Una alianza fiel entre un jefe y un empleado puede desencadenar una aventura, en la que el amor, la suerte, el dinero y la muerte se encuentren en un solo espacio decorado perfectamente para hacer suspirar a quien busca una habitación de lujo.
The Grand Budapest Hotel es el lugar donde surge la magia de heredar una pintura famosa, propiedad de una amante adulta con un montón de familiares deseosos de no compartir lo que les corresponde. De esa manera, M Gustave, encargado del exquisito alojamiento, y Zero, su ‘chico del lobby’, construyen una amistad basada en la lealtad y en la defensa de su inocencia.
Esta es la propuesta del director y guionista Wes Anderson, que no escatimó detalles para recrear en la pantalla todo lo que vio en su cabeza, desde paisajes helados y románticos, hasta personajes excéntricos que solo podrían vivir en ese mundo de fantasía, edificado por ese arquitecto innovador.
Por esto, empleó planos generales, que se vuelven absolutamente necesarios, ya que reafirman ese meticuloso trabajo y gusto que lo caracteriza.
Igualmente, los primeros planos en el momento de referirse a los personajes, hacen parte de la esencia del filme, que tiene muchos elementos del teatro en las actuaciones y en la dinámica del elenco.

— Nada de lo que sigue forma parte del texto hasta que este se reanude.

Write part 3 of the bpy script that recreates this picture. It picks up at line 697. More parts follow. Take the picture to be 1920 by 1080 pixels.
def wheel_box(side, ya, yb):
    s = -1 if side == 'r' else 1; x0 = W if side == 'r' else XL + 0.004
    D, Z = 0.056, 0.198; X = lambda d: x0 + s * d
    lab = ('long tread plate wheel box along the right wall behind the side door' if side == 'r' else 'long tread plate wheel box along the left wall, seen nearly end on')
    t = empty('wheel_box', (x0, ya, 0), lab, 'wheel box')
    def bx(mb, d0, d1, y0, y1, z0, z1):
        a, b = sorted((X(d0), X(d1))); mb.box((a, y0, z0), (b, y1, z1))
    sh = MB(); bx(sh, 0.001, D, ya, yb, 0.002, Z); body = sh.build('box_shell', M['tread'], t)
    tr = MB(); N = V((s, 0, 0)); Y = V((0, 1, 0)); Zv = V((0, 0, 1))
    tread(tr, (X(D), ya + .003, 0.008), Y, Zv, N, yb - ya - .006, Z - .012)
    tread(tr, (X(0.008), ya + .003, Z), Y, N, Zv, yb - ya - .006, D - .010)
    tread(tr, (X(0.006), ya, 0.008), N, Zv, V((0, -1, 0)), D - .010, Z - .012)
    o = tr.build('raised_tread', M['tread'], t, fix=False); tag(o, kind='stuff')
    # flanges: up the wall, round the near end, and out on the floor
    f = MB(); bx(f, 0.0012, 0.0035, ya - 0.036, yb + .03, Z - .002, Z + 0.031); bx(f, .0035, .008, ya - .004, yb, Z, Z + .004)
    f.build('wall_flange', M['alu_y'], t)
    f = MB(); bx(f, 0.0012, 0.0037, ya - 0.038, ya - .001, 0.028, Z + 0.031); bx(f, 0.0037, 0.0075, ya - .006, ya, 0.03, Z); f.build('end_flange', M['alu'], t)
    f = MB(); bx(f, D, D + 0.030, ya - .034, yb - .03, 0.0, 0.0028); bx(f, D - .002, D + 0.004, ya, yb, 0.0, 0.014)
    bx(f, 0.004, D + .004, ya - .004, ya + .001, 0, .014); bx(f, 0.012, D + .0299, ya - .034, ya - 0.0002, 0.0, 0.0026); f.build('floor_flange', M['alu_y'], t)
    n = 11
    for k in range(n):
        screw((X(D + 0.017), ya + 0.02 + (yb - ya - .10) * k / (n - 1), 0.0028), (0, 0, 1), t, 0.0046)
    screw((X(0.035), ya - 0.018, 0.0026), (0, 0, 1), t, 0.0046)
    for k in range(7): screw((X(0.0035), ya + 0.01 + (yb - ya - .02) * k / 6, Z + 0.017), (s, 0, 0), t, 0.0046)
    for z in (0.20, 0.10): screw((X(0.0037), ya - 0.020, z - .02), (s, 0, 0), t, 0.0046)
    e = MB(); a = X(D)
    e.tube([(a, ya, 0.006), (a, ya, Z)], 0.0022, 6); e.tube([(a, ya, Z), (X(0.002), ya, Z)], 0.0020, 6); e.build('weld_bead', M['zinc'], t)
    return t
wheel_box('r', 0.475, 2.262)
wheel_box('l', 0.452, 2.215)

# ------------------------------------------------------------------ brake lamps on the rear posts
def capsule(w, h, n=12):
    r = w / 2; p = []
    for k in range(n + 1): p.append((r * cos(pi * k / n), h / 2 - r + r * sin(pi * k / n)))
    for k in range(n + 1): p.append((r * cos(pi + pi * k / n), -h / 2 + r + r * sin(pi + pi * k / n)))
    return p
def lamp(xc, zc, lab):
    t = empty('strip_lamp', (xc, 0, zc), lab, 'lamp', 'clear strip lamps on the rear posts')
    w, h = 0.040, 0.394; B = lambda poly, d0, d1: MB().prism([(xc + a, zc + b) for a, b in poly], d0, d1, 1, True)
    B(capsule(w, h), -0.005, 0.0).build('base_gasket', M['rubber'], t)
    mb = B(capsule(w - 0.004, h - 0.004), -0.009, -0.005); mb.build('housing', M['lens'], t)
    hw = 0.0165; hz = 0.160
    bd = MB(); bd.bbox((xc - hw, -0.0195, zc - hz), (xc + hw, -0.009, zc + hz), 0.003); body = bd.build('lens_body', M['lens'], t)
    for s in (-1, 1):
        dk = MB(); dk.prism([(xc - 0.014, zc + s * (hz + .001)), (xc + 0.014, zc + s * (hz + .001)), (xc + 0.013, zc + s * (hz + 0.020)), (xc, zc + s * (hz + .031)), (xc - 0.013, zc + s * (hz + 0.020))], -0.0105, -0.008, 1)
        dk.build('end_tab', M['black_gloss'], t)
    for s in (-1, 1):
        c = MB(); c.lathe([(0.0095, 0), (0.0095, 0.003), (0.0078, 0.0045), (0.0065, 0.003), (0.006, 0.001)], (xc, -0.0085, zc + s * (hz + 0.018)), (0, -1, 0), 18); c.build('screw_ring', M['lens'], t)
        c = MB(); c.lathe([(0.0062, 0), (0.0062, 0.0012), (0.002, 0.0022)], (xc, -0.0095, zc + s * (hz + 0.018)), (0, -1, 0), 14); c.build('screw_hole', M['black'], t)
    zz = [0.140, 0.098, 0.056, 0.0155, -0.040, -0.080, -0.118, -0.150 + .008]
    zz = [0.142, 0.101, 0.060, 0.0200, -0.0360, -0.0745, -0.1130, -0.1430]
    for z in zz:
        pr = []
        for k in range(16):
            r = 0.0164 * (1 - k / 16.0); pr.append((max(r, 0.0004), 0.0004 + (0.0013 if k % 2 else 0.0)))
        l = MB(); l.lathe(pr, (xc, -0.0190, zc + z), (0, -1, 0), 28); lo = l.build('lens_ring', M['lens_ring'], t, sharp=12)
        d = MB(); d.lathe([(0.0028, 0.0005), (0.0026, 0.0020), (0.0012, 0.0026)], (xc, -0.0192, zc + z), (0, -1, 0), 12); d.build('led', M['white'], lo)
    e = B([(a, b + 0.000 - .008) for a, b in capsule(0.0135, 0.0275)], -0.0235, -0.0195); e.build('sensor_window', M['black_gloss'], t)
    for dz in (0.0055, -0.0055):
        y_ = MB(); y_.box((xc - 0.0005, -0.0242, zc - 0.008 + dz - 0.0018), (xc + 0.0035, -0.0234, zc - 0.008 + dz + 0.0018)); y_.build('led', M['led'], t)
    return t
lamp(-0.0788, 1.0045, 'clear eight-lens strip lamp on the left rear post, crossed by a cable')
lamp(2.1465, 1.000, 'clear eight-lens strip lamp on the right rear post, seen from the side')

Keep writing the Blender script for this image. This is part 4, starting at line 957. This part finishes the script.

Ralph Fiennes, su protagonista, logra una interpretación reluciente, quizá la mejor de toda la película, que se alimenta de sus buenas líneas y de la gracia que puede tener, a pesar de las complicaciones que enfrenta.
También se destacan las intervenciones de Adrien Brody, Tilda Swinton, Edward Norton y Tony Revolori, el actor de origen guatemalteco que encarna a Zero en 1932.
Allí, en ese personaje, se sitúa el mayor error de la película, ya que F. Murray Abraham, el encargado de retomar a Zero en su vejez -1968- no tiene ninguna similitud física con el primero, lo que puede crear confusión, convirtiéndose en el principal desacierto dentro de la elaborada producción.
Por otra parte, la ráfaga cómica de la historia se marca más en elementos visuales que en sus diálogos, fluidez o profundidad, que terminan siendo superficiales e, incluso, irrelevantes.
Es valedero el reconocimiento a la sutileza, al encanto de los tonos pasteles; a la belleza de la escenografía, el vestuario y caracterización, que sin duda son impecables. Mas esa estética digna de ser expuesta termina siendo la simple fachada de un guión accidentado, que no llena totalmente la forma construida para resguardarlo.